**Problem details:** Word for word, restate the lines from the start of the data below through the line containing "R = math.radians".
○ ○ ○ ○ ○ ○ ○
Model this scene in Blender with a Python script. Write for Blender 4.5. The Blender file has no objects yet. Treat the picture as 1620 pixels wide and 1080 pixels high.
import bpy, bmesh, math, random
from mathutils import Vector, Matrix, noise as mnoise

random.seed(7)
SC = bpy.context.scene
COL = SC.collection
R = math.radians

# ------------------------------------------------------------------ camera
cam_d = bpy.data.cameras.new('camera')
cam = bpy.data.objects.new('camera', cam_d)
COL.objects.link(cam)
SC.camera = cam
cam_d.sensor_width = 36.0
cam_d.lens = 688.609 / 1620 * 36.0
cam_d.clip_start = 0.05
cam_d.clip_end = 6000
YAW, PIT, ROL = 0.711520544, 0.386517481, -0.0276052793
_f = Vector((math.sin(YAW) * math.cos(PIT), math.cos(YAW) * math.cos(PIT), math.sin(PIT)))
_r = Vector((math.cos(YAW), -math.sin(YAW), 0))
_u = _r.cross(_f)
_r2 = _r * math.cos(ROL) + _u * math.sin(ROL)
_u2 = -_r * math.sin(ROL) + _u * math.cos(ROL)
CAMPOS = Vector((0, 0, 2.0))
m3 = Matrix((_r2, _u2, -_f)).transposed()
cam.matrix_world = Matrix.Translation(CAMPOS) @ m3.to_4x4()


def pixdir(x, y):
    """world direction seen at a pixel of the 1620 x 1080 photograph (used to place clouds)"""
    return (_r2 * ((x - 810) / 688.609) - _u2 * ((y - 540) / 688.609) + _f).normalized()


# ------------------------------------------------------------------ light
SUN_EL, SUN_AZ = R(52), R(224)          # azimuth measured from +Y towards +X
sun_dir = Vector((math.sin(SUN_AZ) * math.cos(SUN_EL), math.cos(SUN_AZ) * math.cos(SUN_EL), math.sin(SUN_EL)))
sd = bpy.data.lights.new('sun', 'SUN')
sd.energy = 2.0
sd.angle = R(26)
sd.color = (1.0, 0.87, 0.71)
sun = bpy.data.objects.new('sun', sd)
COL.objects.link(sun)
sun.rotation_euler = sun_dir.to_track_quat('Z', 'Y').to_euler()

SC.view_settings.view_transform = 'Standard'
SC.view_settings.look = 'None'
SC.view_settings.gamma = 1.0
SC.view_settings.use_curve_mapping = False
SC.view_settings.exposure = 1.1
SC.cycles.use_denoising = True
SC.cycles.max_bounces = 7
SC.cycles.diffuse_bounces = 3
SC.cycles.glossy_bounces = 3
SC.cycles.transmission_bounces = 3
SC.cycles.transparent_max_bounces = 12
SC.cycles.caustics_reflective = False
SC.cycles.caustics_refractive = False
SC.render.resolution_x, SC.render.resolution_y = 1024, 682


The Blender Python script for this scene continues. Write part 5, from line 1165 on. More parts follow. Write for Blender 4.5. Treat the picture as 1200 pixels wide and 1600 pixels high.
○ ○ ○ ○ ○ ○ ○
**Finished answer:**
Model this scene in Blender with a Python script. Write for Blender 4.5. The Blender file has no objects yet. Treat the picture as 1620 pixels wide and 1080 pixels high.
import bpy, bmesh, math, random
from mathutils import Vector, Matrix, noise as mnoise

random.seed(7)
SC = bpy.context.scene
COL = SC.collection
R = math.radians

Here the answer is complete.